LOL !
By ALI AHMED, Associated Press Writer
RAMADI, Iraq - Men, children and a barefoot Iraqi woman scattered for cover as gunfire sprayed across the street, and moments later the body of a U.S. Marine lay spread-eagled on the ground. A teenage boy carried away his bloodstained flak jacket.
The spray of gunfire on Marines was the start a deadly battle Tuesday in which 12 Americans were killed, and opened another front in violence that has raged across Iraq this week.
On Wednesday, fighting persisted in the city of Ramadi, and Iraqis buried their dead. Mourners were seen bringing the bodies of 15 people killed in the battles to one cemetery, and 25 more were taken elsewhere for burial, police Col. Khalid al-Rawi said.
Ramadi is just 18 miles down the road from Fallujah, where hundreds of Marines have been battling guerrillas in the fiercest military operation in months. Both cities are strongholds for the Sunni Muslim insurgency that has killed hundreds of U.S. troops across Iraq.
But Tuesday's ambush and the three-hour gunbattle that followed was unusually deadly.
It began when Marines stopped to investigate a white civilian pickup left next to a wall on a footpath on a dusty street, its doors open as if its occupants had fled in a hurry.
Suddenly a burst of gunfire rang out, as gunmen hiding nearby in Ramadi's main cemetery opened fire. Children and adults ducked and dashed for cover.
Footage from Associated Press Television News showed one of the gunmen, a man in jeans and a T-shirt, walking down the street, an assault rifle in his hand.
On a nearby street corner, a boy walks away, a bloodied flak jacket cradled in his arms. Behind him lay its owner, a dead Marine, his shirt hiked up and blood covering his face.
More U.S. troops moved in, engaging in a battle that began in alleyways near the governor's palace, then spread over a mile-long area, U.S. commanders said.
U.S. Brig. Gen. Mark Kimmitt said "an extensive number" of insurgents were killed.
"The enemy paid a price ... we have the bodies," said Maj. Gen. James Mattis, commander of the 1st Marine Division, which controls Anbar province, where Ramadi is the capital.
In Wednesday's fighting, dozens of gunmen battled U.S. troops, and 18 guerrillas were killed, a Marines statement said. Marines captured eight suspected insurgents, it said.

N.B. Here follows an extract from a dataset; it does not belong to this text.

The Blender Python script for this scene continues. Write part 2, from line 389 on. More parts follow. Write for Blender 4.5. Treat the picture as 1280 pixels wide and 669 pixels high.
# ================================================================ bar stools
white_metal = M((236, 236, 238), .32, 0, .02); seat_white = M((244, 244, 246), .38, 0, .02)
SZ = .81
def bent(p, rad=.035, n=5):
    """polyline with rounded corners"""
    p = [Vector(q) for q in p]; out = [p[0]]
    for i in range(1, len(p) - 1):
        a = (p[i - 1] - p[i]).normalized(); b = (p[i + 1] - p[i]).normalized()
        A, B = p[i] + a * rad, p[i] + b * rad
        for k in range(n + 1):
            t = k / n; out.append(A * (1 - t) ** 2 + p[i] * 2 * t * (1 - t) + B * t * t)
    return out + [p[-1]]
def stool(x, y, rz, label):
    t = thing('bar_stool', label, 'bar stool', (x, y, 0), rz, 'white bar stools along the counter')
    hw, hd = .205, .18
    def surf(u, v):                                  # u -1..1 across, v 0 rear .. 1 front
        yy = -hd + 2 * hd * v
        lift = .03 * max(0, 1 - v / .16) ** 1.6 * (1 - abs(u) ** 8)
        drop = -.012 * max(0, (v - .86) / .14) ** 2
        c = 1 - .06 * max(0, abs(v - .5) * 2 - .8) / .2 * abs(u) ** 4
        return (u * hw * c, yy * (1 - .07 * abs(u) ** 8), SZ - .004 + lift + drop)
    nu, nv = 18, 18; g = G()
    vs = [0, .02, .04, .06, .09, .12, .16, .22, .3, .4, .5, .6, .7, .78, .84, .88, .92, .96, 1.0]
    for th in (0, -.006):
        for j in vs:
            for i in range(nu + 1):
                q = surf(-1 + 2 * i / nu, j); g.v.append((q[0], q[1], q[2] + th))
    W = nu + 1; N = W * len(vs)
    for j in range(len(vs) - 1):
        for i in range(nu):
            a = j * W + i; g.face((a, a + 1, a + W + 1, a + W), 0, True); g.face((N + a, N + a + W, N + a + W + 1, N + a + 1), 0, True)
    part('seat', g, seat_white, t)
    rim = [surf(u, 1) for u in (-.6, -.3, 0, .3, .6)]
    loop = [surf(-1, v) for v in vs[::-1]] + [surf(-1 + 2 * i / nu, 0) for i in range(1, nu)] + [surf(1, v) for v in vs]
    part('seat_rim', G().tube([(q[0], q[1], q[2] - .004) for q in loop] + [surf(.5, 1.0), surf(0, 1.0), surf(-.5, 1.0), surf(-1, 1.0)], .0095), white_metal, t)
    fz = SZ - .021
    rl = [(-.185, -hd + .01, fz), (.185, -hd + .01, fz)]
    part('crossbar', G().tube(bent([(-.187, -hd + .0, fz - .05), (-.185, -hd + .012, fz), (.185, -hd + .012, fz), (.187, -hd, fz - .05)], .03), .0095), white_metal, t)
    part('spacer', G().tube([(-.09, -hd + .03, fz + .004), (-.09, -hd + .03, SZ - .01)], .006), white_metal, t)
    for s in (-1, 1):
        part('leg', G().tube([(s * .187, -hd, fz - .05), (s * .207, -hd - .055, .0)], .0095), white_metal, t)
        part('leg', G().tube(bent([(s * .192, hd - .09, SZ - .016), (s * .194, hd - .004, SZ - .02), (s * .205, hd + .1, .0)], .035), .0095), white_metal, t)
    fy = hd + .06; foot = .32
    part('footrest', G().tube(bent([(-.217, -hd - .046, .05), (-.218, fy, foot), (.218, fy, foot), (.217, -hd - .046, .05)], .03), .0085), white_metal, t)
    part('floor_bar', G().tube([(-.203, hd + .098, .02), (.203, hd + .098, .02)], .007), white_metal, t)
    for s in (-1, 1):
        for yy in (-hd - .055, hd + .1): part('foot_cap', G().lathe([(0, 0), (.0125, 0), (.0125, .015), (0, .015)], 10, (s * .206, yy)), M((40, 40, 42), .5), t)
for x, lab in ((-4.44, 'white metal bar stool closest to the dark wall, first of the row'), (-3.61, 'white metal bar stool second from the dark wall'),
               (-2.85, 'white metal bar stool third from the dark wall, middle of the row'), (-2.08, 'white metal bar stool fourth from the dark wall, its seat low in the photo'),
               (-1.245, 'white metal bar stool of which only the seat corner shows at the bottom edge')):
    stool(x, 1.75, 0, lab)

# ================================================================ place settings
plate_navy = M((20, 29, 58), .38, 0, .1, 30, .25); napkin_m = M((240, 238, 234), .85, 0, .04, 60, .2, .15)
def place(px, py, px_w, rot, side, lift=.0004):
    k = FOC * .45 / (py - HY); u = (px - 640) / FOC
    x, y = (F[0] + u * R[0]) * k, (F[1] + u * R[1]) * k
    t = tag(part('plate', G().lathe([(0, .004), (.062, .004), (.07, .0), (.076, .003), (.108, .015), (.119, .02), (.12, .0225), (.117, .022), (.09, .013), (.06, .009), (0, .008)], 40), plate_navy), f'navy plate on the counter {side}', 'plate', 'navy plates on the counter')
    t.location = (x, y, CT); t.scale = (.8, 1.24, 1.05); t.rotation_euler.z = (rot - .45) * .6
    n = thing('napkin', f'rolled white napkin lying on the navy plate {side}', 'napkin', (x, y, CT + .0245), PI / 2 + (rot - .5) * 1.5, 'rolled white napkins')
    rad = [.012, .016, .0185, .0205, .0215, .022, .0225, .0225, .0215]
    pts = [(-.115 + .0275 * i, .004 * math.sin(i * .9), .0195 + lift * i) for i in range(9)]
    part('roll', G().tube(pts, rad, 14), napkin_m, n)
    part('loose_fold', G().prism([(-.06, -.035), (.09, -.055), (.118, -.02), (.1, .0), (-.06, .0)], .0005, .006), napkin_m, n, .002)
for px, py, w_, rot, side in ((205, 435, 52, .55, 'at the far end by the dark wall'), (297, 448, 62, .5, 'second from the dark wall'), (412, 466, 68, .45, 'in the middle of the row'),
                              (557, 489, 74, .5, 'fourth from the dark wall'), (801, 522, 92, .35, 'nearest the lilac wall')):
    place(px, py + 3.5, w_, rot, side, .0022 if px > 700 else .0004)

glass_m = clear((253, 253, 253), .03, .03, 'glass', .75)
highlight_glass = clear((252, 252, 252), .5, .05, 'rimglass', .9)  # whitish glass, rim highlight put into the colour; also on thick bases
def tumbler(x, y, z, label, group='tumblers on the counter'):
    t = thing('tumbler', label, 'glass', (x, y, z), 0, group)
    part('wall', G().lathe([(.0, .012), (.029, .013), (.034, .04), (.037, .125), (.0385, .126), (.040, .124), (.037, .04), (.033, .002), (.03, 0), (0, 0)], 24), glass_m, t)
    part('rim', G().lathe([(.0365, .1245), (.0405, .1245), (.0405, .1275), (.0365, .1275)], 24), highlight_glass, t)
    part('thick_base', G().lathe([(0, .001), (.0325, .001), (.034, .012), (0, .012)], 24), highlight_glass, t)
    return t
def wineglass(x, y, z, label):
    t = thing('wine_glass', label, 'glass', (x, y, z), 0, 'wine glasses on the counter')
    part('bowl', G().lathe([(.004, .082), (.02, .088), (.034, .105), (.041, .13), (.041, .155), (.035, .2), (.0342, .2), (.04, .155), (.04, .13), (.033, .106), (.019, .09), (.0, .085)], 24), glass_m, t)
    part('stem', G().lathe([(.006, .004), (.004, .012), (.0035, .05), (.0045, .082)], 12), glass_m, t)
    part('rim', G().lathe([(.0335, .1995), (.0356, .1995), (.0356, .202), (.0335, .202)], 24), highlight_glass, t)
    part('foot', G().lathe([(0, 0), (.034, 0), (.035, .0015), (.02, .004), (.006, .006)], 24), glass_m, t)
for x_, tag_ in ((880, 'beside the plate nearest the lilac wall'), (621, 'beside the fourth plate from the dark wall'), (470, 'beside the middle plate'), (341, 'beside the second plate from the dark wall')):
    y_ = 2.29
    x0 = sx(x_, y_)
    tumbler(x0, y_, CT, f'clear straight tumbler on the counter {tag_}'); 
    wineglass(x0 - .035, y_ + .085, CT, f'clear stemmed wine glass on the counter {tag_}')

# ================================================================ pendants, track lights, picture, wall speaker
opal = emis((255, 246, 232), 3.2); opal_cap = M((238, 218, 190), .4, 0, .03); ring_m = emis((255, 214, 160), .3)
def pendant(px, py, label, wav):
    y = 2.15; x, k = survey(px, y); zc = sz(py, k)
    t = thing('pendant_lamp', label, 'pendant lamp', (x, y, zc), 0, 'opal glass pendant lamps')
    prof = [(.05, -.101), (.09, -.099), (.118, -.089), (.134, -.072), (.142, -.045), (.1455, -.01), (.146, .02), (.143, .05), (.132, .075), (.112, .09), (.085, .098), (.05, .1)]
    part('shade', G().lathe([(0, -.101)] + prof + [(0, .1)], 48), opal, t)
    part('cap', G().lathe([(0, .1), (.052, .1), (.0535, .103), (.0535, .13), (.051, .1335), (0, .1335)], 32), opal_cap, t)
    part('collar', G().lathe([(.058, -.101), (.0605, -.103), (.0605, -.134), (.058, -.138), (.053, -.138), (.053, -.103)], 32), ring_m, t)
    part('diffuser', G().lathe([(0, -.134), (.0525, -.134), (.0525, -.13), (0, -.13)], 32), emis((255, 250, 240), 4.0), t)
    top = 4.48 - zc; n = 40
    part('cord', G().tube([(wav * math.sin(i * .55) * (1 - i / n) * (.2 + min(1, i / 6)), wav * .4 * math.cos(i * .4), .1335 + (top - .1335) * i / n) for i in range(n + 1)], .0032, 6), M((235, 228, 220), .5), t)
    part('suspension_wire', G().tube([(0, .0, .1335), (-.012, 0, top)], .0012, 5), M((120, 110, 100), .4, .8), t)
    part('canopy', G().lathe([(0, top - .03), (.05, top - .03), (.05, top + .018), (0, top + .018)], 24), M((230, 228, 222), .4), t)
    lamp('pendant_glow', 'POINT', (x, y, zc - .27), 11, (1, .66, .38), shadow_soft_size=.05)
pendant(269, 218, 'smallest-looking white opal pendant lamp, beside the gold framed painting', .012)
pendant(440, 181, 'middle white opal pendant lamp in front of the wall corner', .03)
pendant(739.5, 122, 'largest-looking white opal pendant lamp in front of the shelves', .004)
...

The Marines have vowed to pacify the violent towns of Ramadi and Fallujah, which have been a center of the guerrilla insurgency seeking to oust the U.S.-led occupation force.
Signs were emerging of growing sympathy between Sunni Muslim insurgents in the region and radical Shiite cleric Muqtada al-Sadr, whose militia has waged fierce battles with coalition and Iraqi forces in parts of Iraq this week.
In Ramadi, portraits of al-Sadr were posted on government buildings, schools and mosques, along with graffiti praising him for his "heroic deeds" and "valiant uprising against the occupier."